Exercise directions -> Give back exactly the lines running from the line that holds "Continue the Blender" through the line that holds "wood(860, 1700, 468, 486, 640, 5);", ends included, and no other lines.

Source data
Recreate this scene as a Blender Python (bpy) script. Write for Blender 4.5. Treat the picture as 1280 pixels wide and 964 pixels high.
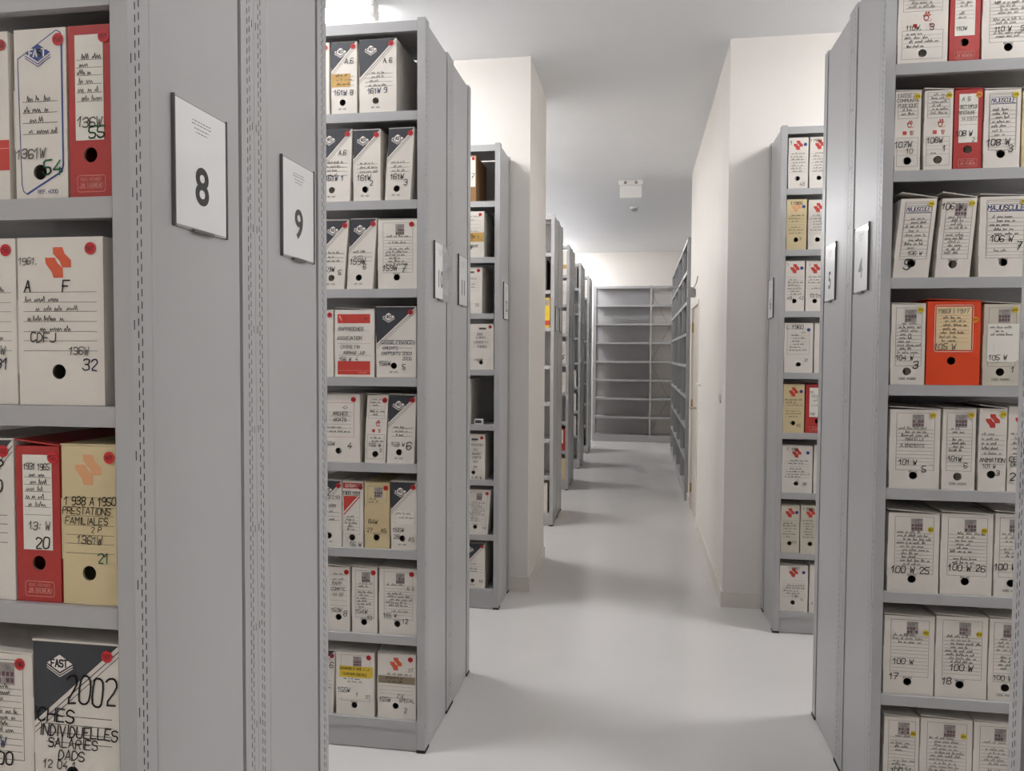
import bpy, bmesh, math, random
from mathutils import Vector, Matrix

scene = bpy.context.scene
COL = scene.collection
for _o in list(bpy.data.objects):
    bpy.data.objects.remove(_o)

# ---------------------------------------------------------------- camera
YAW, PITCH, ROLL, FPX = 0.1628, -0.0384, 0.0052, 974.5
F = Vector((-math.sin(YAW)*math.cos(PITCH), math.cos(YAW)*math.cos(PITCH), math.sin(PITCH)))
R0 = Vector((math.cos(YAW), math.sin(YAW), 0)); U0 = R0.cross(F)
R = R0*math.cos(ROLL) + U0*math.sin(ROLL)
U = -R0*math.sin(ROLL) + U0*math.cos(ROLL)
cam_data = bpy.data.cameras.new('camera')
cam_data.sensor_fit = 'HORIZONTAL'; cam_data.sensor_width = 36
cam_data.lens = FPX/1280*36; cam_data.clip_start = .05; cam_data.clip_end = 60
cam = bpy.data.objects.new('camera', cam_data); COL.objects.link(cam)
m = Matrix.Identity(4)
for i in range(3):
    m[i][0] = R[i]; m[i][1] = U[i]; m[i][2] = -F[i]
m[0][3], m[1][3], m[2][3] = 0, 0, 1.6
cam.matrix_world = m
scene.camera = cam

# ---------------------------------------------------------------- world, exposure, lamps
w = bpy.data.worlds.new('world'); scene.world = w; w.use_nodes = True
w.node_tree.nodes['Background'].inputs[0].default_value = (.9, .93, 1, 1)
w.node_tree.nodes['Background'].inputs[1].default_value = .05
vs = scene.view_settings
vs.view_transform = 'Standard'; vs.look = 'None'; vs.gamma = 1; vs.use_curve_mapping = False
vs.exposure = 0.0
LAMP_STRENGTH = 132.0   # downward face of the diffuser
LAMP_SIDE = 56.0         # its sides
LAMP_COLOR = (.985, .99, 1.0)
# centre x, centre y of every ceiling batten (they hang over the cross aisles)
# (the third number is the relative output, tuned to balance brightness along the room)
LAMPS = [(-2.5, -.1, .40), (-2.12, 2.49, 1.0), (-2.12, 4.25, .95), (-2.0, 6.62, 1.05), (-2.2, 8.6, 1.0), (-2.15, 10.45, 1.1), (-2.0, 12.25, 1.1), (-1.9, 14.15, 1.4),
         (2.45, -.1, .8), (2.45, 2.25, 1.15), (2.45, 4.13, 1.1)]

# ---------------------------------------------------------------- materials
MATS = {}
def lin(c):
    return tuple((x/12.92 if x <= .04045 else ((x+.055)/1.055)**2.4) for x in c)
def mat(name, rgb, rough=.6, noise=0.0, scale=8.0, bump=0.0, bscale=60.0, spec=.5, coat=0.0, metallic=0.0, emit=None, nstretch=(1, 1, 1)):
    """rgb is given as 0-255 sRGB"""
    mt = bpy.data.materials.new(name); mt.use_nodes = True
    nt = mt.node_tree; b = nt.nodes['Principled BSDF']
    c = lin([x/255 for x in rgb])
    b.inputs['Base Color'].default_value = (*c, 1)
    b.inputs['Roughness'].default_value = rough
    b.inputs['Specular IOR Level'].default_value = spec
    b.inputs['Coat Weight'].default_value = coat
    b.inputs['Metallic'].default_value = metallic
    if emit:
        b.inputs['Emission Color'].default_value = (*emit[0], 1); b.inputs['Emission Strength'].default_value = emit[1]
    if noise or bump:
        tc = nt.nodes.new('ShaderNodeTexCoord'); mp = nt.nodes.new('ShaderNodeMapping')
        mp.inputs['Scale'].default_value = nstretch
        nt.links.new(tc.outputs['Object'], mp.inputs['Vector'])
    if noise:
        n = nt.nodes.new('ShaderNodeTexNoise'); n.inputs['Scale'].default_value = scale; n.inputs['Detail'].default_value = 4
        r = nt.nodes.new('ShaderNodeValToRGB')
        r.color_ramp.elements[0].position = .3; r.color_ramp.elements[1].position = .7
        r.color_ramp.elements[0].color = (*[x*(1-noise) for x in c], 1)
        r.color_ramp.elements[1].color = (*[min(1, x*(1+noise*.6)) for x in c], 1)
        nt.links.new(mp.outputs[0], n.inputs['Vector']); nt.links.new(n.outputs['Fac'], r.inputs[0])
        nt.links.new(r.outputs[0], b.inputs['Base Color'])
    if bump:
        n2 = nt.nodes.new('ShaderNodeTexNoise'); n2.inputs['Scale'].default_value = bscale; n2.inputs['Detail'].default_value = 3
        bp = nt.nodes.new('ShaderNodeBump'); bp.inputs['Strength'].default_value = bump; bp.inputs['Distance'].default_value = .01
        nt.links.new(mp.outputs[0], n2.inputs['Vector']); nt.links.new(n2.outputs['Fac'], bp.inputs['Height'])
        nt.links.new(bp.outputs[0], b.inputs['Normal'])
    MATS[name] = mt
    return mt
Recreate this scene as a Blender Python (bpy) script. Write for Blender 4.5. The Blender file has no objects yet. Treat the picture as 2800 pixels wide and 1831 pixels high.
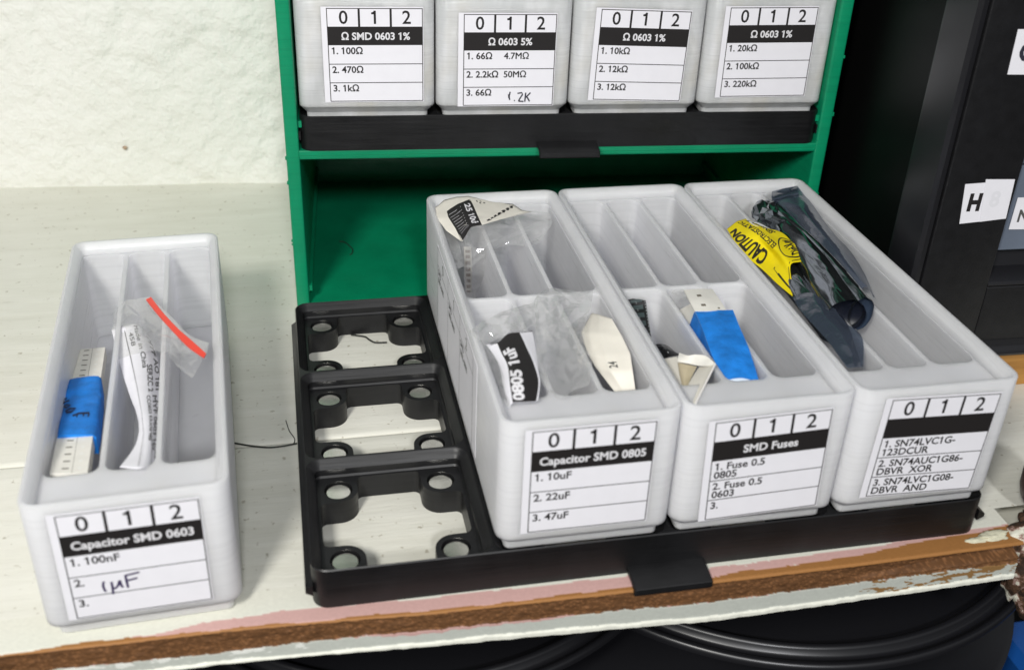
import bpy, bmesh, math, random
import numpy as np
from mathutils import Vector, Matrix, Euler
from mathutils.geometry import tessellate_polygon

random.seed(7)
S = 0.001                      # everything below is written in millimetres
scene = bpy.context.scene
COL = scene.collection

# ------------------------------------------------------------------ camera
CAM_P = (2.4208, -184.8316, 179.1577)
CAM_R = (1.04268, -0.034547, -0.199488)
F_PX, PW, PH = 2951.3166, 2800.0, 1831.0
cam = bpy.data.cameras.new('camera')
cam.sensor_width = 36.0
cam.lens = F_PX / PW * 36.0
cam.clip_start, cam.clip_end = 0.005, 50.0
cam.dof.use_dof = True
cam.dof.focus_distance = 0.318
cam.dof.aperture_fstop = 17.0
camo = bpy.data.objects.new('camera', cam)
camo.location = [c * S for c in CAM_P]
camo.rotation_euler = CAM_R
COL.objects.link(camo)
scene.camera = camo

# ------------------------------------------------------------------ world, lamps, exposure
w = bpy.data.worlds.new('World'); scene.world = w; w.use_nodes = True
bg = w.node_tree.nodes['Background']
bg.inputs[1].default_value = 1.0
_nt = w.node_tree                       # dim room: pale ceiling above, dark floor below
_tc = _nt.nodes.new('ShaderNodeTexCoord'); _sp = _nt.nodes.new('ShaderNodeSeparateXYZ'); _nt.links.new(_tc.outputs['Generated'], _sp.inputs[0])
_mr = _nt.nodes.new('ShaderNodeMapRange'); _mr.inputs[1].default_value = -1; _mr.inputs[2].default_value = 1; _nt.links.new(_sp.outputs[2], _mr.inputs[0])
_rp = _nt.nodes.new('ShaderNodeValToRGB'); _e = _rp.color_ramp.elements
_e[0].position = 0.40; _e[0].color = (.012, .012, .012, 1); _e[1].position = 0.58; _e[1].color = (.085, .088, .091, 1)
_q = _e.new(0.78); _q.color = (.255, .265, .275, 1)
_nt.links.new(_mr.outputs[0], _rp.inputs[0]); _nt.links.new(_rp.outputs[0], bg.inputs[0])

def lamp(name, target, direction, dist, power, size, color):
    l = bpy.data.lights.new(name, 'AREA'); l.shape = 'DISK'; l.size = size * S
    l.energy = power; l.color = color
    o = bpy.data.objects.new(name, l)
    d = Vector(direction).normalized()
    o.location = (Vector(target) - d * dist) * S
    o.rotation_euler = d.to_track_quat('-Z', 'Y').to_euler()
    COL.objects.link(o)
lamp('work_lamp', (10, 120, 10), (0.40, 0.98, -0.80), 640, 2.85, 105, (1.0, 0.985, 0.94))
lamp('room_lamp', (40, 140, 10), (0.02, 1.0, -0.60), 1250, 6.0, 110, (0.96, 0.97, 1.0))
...
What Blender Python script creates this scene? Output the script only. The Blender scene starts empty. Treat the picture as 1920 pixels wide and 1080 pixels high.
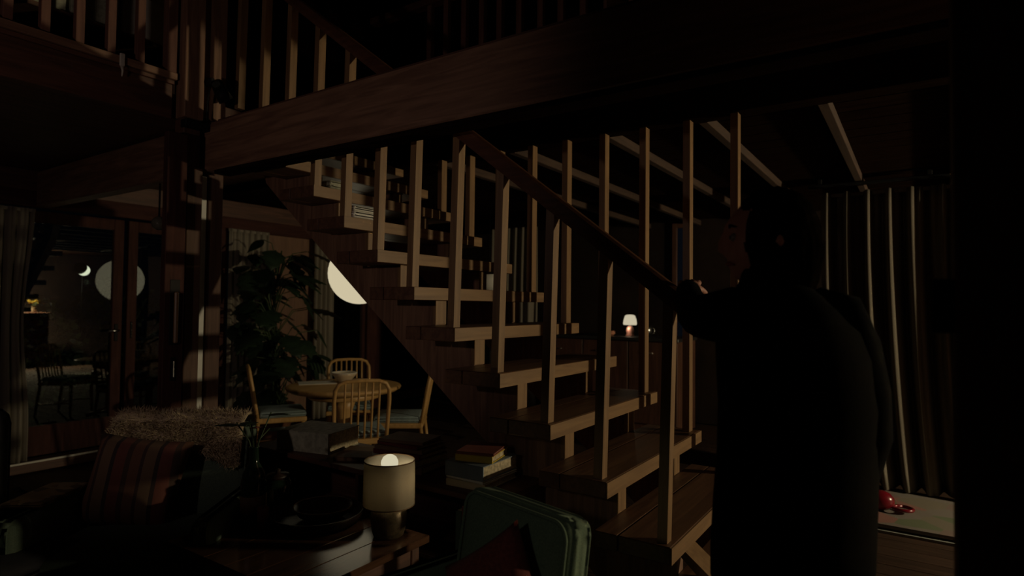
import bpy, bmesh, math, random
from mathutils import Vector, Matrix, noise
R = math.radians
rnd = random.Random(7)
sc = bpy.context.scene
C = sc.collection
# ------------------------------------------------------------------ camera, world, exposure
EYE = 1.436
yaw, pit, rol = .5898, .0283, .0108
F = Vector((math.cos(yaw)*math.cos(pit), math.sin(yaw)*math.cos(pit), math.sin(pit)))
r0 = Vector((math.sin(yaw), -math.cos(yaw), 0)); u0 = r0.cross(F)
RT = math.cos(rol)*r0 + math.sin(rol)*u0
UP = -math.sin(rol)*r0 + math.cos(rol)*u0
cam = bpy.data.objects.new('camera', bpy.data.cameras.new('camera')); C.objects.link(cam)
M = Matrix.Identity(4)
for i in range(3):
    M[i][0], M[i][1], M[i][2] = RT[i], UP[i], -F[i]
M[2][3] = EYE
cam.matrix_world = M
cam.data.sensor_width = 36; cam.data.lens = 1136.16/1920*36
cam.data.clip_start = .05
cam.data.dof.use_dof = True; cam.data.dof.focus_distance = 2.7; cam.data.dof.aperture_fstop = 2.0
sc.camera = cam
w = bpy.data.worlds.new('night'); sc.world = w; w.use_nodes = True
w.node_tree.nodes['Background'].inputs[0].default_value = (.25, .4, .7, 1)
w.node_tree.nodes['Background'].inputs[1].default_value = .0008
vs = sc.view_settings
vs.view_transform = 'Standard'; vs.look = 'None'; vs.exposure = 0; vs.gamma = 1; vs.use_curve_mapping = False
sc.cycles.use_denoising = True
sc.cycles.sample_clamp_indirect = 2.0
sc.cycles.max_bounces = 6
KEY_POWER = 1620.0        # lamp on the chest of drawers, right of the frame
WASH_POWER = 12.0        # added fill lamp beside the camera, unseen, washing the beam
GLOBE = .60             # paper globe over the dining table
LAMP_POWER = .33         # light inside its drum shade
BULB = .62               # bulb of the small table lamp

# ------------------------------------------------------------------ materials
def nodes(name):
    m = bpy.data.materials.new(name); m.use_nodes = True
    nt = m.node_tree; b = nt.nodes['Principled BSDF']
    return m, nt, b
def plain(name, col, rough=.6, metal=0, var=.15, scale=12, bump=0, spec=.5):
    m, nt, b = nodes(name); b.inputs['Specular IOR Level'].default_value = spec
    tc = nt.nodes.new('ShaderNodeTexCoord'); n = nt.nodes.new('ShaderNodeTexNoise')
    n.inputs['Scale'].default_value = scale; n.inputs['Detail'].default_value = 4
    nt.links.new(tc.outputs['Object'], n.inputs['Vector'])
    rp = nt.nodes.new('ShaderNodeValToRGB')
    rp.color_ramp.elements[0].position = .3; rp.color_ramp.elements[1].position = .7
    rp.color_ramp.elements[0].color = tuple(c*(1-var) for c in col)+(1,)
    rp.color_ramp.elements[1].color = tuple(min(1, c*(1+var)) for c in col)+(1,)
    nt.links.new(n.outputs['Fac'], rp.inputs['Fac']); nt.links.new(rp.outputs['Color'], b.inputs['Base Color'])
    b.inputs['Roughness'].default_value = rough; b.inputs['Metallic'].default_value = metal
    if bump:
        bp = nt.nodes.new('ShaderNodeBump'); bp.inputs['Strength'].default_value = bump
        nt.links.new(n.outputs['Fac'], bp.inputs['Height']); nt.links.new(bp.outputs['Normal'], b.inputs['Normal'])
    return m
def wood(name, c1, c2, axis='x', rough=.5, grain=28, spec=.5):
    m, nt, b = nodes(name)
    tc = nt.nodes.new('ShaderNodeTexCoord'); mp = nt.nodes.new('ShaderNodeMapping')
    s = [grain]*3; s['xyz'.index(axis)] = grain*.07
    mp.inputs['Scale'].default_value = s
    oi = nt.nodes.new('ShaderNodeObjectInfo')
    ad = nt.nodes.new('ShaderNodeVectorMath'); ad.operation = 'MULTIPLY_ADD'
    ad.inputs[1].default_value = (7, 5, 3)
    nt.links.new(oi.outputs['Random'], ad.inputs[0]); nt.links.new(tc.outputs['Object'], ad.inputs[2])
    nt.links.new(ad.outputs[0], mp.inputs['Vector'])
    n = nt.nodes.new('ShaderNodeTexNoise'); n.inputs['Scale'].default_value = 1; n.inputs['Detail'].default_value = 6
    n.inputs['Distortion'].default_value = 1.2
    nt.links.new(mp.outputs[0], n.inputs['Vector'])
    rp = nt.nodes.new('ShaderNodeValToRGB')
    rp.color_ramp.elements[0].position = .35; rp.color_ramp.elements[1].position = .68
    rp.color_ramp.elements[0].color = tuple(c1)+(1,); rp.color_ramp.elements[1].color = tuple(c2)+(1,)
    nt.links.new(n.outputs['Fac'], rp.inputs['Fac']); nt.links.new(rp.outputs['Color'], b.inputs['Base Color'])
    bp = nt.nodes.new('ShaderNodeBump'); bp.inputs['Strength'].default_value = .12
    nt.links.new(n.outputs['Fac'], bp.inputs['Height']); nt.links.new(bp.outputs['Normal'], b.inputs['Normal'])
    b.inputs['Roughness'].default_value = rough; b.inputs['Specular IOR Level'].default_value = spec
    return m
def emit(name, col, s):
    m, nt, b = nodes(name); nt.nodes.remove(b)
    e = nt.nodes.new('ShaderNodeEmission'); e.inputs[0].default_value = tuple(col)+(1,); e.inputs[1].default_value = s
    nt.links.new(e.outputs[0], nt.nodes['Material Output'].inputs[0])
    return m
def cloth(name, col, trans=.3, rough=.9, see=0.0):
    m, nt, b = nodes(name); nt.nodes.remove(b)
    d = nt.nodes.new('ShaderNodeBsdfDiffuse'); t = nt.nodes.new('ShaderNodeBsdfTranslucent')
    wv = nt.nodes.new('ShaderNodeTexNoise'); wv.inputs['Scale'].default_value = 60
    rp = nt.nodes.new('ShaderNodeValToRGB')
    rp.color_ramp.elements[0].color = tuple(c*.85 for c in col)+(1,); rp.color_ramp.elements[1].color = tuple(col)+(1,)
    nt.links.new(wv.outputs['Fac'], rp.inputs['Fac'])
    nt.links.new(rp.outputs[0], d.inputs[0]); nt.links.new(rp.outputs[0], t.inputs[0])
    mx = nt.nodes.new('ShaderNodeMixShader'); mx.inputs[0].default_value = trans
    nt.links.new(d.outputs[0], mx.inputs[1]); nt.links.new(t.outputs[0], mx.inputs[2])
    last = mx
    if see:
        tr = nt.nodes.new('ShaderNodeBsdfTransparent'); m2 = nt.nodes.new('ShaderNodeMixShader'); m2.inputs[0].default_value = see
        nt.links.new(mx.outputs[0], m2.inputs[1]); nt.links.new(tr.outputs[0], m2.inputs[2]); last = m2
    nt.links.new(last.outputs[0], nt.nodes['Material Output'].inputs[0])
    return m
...
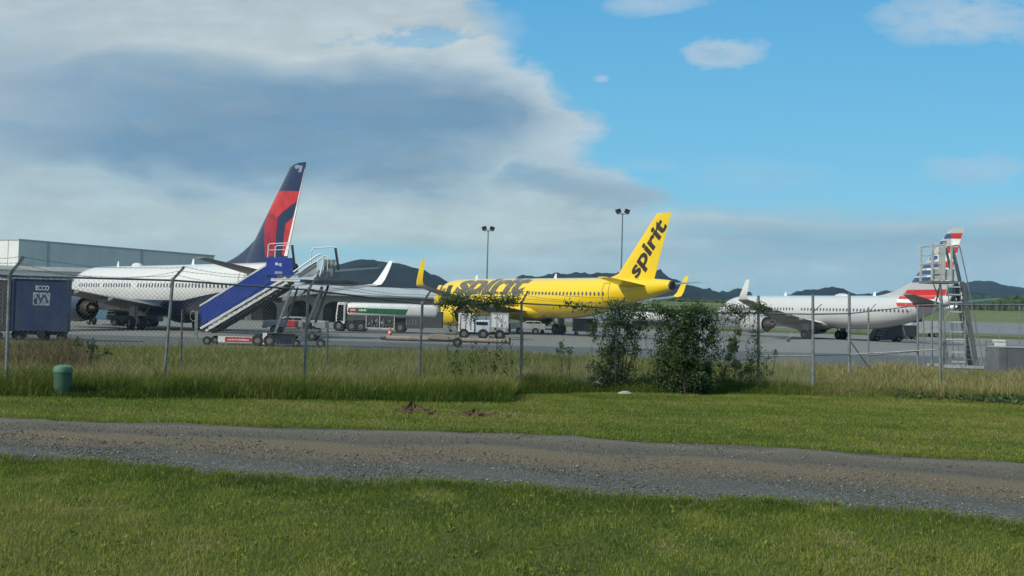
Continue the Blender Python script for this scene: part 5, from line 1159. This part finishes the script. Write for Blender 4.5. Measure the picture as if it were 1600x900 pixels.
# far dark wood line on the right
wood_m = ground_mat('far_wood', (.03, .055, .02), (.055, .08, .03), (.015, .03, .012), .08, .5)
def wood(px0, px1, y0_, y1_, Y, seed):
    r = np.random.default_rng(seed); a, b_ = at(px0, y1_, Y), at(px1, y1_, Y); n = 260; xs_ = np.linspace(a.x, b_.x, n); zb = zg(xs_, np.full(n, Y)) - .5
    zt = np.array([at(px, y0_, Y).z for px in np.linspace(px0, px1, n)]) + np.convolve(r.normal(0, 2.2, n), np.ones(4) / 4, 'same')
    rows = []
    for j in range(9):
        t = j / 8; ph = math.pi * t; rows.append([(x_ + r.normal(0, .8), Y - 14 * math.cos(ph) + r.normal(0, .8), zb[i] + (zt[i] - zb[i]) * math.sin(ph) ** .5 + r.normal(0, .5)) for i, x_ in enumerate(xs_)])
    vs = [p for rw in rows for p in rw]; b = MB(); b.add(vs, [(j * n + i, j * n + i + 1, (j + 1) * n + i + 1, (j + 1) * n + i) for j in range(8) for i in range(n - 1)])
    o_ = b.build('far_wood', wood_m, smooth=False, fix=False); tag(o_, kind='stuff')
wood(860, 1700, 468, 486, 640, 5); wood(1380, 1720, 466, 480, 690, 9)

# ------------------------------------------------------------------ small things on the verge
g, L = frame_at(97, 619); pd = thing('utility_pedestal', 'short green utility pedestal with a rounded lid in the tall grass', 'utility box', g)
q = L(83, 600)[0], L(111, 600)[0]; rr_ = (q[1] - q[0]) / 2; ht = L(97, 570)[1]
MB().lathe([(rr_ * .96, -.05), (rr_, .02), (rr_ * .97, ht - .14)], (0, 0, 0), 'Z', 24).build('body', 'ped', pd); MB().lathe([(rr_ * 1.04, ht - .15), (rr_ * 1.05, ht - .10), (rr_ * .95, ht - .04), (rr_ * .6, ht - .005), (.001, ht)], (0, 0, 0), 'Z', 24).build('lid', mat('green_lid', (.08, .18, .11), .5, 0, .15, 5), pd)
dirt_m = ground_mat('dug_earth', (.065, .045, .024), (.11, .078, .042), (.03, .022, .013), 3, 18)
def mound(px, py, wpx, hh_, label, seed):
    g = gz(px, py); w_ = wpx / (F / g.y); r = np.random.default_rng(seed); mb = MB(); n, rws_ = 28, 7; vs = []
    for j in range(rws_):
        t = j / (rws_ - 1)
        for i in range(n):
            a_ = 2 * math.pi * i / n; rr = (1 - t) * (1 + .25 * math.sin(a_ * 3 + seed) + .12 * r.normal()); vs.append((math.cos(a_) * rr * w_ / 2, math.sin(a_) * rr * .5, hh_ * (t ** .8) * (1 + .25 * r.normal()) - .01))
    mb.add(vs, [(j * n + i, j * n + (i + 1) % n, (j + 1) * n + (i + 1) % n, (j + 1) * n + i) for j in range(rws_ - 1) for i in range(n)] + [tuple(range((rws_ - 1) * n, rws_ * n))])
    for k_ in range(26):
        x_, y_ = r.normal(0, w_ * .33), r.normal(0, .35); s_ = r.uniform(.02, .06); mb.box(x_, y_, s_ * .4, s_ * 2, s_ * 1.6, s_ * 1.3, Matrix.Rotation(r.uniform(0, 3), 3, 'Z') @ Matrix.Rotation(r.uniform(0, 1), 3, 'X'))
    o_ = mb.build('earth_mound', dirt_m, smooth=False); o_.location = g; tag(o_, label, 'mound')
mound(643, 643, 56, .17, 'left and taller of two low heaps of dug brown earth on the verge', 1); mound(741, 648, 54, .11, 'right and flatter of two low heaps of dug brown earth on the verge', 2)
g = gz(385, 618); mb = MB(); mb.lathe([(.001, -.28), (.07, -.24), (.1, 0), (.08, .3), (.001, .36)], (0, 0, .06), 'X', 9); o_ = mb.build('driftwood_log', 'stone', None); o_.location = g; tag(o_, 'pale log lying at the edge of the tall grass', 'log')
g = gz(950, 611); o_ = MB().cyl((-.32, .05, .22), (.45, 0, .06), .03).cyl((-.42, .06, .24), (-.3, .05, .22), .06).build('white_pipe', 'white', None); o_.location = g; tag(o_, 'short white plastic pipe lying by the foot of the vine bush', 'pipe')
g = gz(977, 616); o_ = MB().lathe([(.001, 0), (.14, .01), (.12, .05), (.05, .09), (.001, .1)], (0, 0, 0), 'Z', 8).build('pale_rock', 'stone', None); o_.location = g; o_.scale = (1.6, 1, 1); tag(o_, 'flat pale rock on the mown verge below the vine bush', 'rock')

Final result ->
Continue the Blender Python script for this scene: part 5, from line 1159. This part finishes the script. Write for Blender 4.5. Measure the picture as if it were 1600x900 pixels.
# far dark wood line on the right
wood_m = ground_mat('far_wood', (.03, .055, .02), (.055, .08, .03), (.015, .03, .012), .08, .5)
def wood(px0, px1, y0_, y1_, Y, seed):
    r = np.random.default_rng(seed); a, b_ = at(px0, y1_, Y), at(px1, y1_, Y); n = 260; xs_ = np.linspace(a.x, b_.x, n); zb = zg(xs_, np.full(n, Y)) - .5
    zt = np.array([at(px, y0_, Y).z for px in np.linspace(px0, px1, n)]) + np.convolve(r.normal(0, 2.2, n), np.ones(4) / 4, 'same')
    rows = []
    for j in range(9):
        t = j / 8; ph = math.pi * t; rows.append([(x_ + r.normal(0, .8), Y - 14 * math.cos(ph) + r.normal(0, .8), zb[i] + (zt[i] - zb[i]) * math.sin(ph) ** .5 + r.normal(0, .5)) for i, x_ in enumerate(xs_)])
    vs = [p for rw in rows for p in rw]; b = MB(); b.add(vs, [(j * n + i, j * n + i + 1, (j + 1) * n + i + 1, (j + 1) * n + i) for j in range(8) for i in range(n - 1)])
    o_ = b.build('far_wood', wood_m, smooth=False, fix=False); tag(o_, kind='stuff')
wood(860, 1700, 468, 486, 640, 5); wood(1380, 1720, 466, 480, 690, 9)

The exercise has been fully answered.